Cannes 2019 : "Le traître" de Bellocchio, quand un repenti fait plier la mafia
Le grand cinéaste italien Marco Bellocchio retrouve la compétition cannoise ce 23 mai avec "Le traître" ("Il traditore"), beau drame classique consacré à la figure de Tommaso Buscetta, mafieux repenti qui transforma la lutte contre Cosa Nostra.
Le traître : c’est ainsi que la mafia sicilienne, Cosa Nostra, voit Tommaso Buscetta, dit Don Masino, depuis qu’il a décidé de collaborer avec la justice après avoir vu une partie de sa famille décimée par des clans rivaux. C’est à lui, le premier des grands "repentis" de la mafia, dont les dénonciations ont permis 366 arrestations de taille, que s’est intéressé Marco Bellocchio de retour à la compétition à Cannes, dix ans après Vincere (sur Mussolini).
Hommage au juge Falcone
Buscetta est une figure d’autant plus importante qu’elle est associée aussi au nom de Giovanni Falcone, le célèbre juge auquel il se lie d’amitié, et qui portera à la mafia, grâce à cette collaboration, un coup sérieux mais non définitif car il périra dans un attentat à la bombe à Capaci (sur l’autoroute près de Palerme) le 23 mai 1992. D’ailleurs en sa mémoire, Le traître (Il traditore en italien) sort en salle en Italie ce 23 mai.

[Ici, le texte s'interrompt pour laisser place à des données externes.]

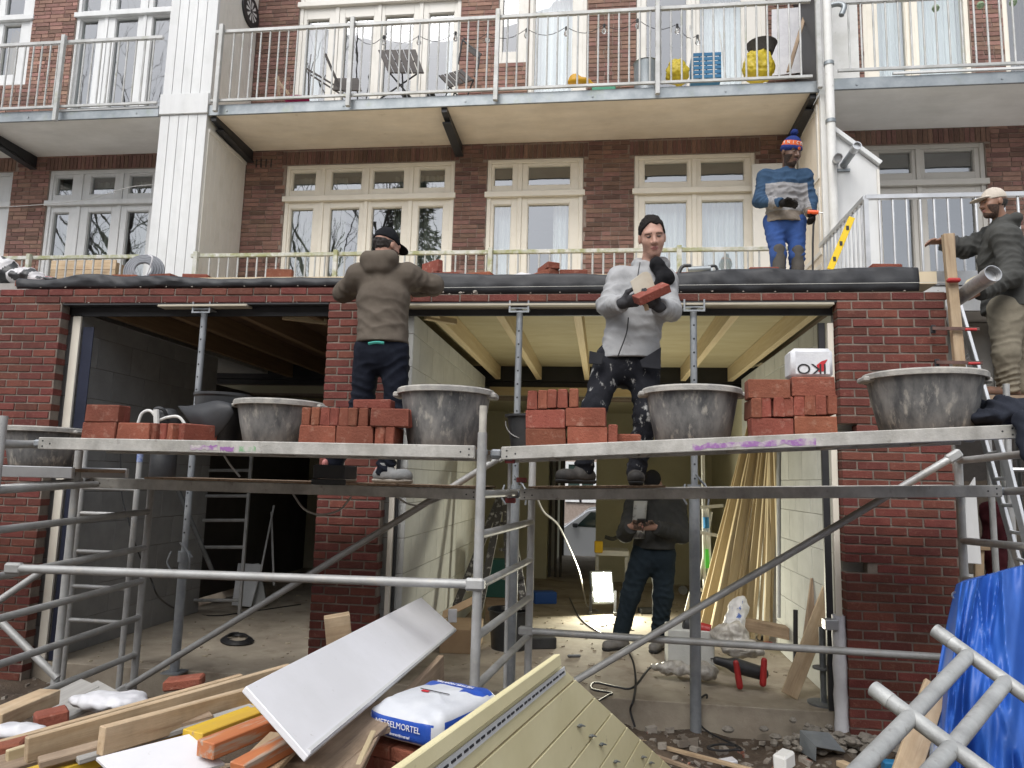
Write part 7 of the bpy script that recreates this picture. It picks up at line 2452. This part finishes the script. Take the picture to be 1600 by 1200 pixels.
# timber in the heap
M['wood_yel'] = mat('timber_yellow_paint', (.66, .44, .03), (.58, .36, .05), sc=4, stretch=(.7, 6, 6), rough=.6, c3=(.40, .26, .14), sc3=6, lo3=.58, hi3=.68)
M['wood_or'] = mat('timber_orange_paint', (.52, .19, .07), (.46, .15, .06), sc=4, stretch=(.7, 6, 6), rough=.7, c3=(.42, .33, .26), sc3=6, lo3=.50, hi3=.60)
M['wood_grey'] = mat('timber_grey', (.38, .37, .35), (.30, .29, .27), sc=4, stretch=(.7, 7, 7), rough=.85, bump=.2, bsc=18)
def T(label, a, ya, b, yb_, w, h, m_='wood', name='timber', up=(0, 0, 1)):
    return beam_obj(name, at(*a, ya), at(*b, yb_), w, h, M[m_], up=up, label=label, cat='timber')
T('long pale beam at the back of the heap on the left', (-40, 1185), -2.75, (378, 1066), -2.0, .028, .075)
T('long pale beam in the middle of the heap on the left', (40, 1172), -2.95, (452, 1052), -2.1, .028, .080)
T('stained pale beam in front of the other two on the left', (157, 1158), -3.05, (424, 1082), -2.4, .032, .085, 'wood')
T('thin lath under the stained beam', (60, 1192), -3.06, (330, 1118), -2.7, .06, .022, 'wood_old')
T('yellow painted board in the heap', (20, 1225), -3.1, (420, 1098), -2.45, .10, .035, 'wood_yel')
T('second yellow painted board near the white panel', (300, 1150), -2.9, (440, 1098), -2.5, .09, .03, 'wood_yel')
T('orange painted beam beside the white panel', (320, 1172), -3.0, (470, 1112), -2.6, .075, .05, 'wood_or')
T('orange painted beam at the bottom edge', (370, 1205), -3.1, (470, 1150), -2.85, .06, .045, 'wood_or')
T('short thick weathered beam at the left edge', (-15, 1128), -2.4, (78, 1088), -2.05, .10, .065, 'wood')
T('grey plank end behind the short thick beam', (60, 1110), -1.9, (142, 1070), -1.7, .20, .03, 'wood_grey')
T('grey fibre slab in the heap on the left', (60, 1125), -2.0, (172, 1075), -1.75, .30, .02, 'wood_grey')
T('weathered plank under the long beams', (-20, 1205), -2.9, (250, 1120), -2.4, .16, .025, 'wood_old')
T('brown board standing under the white panel', (622, 1128), -1.95, (690, 1052), -1.45, .03, .19, 'wood_old')
T('small timber block under the white panel', (598, 1112), -2.1, (612, 1100), -1.95, .05, .06, 'wood')
T('pale timber block behind the white panel', (508, 985), -1.35, (548, 978), -1.3, .10, .14, 'wood')
T('splintered board below the white panel', (540, 1205), -2.9, (588, 1120), -2.4, .10, .02, 'wood_old')
T('pale board below the mortar bag', (560, 1150), -2.6, (640, 1118), -2.35, .10, .02, 'wood')
T('thin pale lath left of the mortar bag', (555, 1215), -2.9, (583, 1152), -2.6, .02, .05, 'wood_y')
T('rough dark board under the white panel', (480, 1200), -2.9, (600, 1100), -2.3, .22, .02, 'wood_old')
T('thin grey lath across the yellow boards', (120, 1188), -3.02, (395, 1105), -2.6, .05, .018, 'wood_grey')
T('thin pale lath between the long beams', (10, 1182), -2.85, (330, 1082), -2.2, .022, .04, 'wood_y')
T('short pale offcut on the long beams', (215, 1122), -2.62, (262, 1105), -2.45, .07, .02, 'wood')
T('dark plank end under the stained beam', (190, 1195), -3.05, (300, 1160), -2.85, .09, .02, 'wood_old')
T('brown wedge of board at the lower end of the white panel', (388, 1215), -3.05, (452, 1150), -2.8, .14, .02, 'wood')
# splinters and slivers caught between the boards
sv = MB()
for i in range(160):
    x, y = RNG.uniform(1.3, 4.3), RNG.uniform(-2.95, -1.5)
    z = heap(x, y) + RNG.uniform(.0, .10)
    a = RNG.normal(.35, .5)
    d = V(math.cos(a), math.sin(a), RNG.normal(0, .2)).normalized()
    L_ = RNG.uniform(.05, .32)
    p = V(x, y, z)
    sv.path([p - d * L_ / 2, p + V(0, 0, RNG.normal(0, .004)), p + d * L_ / 2], .01, 4, rr=[RNG.uniform(.001, .006), RNG.uniform(.004, .011), RNG.uniform(.001, .005)])
sv.build('wood_splinters', M['wood_old'], kind='stuff', label='splinters and slivers of wood in the heap')
# white laminate sheet
ws = para((150, 1183), (296, 1146), (352, 1192), (205, 1235), 2.75)
if (ws[1] - ws[0]).cross(ws[2] - ws[0]).z < 0:
    ws = ws[::-1]
mids = [lerp(ws[0], ws[1], .5)]
MB().slab(ws, .012).build('laminate_sheet', boardm, label='white laminate scrap at the bottom left', cat='sheet', bev=.002)
soft('white_plastic', [dict(add=[('e', tuple(at(165, 1096, -2.0)), (.17, .09, .04)), ('e', tuple(at(200, 1095, -1.95)), (.10, .08, .03))], k=.04)], .012, M['foil'], amp=.010, ampsc=30, label='crumpled white plastic behind the long beams', cat='plastic')
soft('white_plastic', [dict(add=[('e', tuple(at(28, 1142, -2.5)), (.12, .06, .025))], k=.04)], .012, M['foil'], amp=.008, ampsc=30, label='white plastic scrap near the left edge', cat='plastic')
for i, (px, py, Y, sz, rz) in enumerate(((288, 1066, -1.7, (.09, .05, .025), .3), (80, 1122, -2.3, (.06, .05, .03), .8), (10, 1172, -2.7, (.06, .05, .03), .4))):
    p = at(px, py, Y)
    MB().obox(p, V(math.cos(rz), math.sin(rz), .1).normalized(), V(-math.sin(rz), math.cos(rz), 0), V(-.1, 0, 1).normalized(), *sz).build('broken_brick', M['brick_stack'], label=('broken red brick behind the long beams', 'broken red brick half under the grey slab', 'broken red brick at the left edge')[i], cat='brick', bev=.008)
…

Bellocchio s’empare avec ce film d’une trame historique et politique de premier intérêt. Il revient sur la période-clé des "maxi-procès" (ils étaient appelés ainsi) sur la mafia sans éluder les débats qui ont eu lieu autour d’eux. Avec les questions induites par la repentance : sa sincérité (par rapport à la justice) et les rapports du repenti avec sa "famille" d’avant.
Nostalgie de la mafia d’antan
"J’ai été et je reste un homme d’honneur. Ce sont eux qui ont trahi les idéaux de Cosa Nostra" dit le personnage dans le film. Avec sensibilité et à-propos, Bellocchio montre sa nostalgie d’une prétendue mafia idéale d’antan et désigne quand-même Buscetta comme un criminel, évitant ainsi qu’on l’accuse d’en faire un héros.
La description des procès, dans leur théâtralité, vaut également le détour. Ces moments censés être solennels, tournent à la foire. L’attitude de tous ces boss (petits et grands) de Cosa Nostra dans leurs box (leurs cages, faudrait-il dire) devient même cocasse : l’un d’eux se déshabille entièrement par protestation, tandis qu’un autre refuse d’éteindre son cigare et cite du Michel Butor !
Personnages ciselés
Bellocchio sculpte à merveille ses personnages et les acteurs le lui rendent bien. Pierfrancesco Favino (grand comédien malheureusement si peu connu hors d’Italie) campe généreusement l’homme charismatique et bon vivant qu’est Buscetta. Fabrizio Ferracane endosse le rôle du parfait salaud, et Luigi Lo Cascio (bien plus reconnu à l’étranger que les précédents) est tordant en mafieux inintelligible au procès parce qu’il est incapable de parler autre chose que le dialecte sicilien…
Le traître est un film beau, puissant. Et haletant : l’action qui se déroule entre la Sicile, le Brésil (où l’homme s’est réfugié à plusieurs reprises avant d’être extradé) et Rome ne perd jamais son rythme, qui alterne les coups d'éclat (et de feu) et le drame. Mais sa facture reste très classique, avec une photographie soignée et ce qu’il faut de lyrisme, comme Bellocchio sait si bien le faire. En faisant même appel, quand il le faut, à de beaux airs d'opéra.
La Fiche
Genre : Biopic, Drame
Réalisateur : Marco Bellocchio
Acteurs : Pierfrancesco Favino, Maria Fernanda Cândido, Fabrizio Ferracane, Luigi Lo Cascio
Pays : Italie, France, Allemagne, Brésil
Durée : 2h25
Sortie : 6 novembre 2019
Distributeur : Ad Vitam
Synopsis : Au début des années 1980, la guerre entre les parrains de la mafia sicilienne est à son comble. Tommaso Buscetta, membre de Cosa Nostra, fuit son pays pour se cacher au Brésil. Pendant ce temps, en Italie, les règlements de comptes s'enchaînent, et les proches de Buscetta sont assassinés les uns après les autres. Arrêté par la police brésilienne puis extradé, Buscetta, prend une décision qui va changer l'histoire de la mafia : rencontrer le juge Falcone et trahir le serment fait à Cosa Nostra.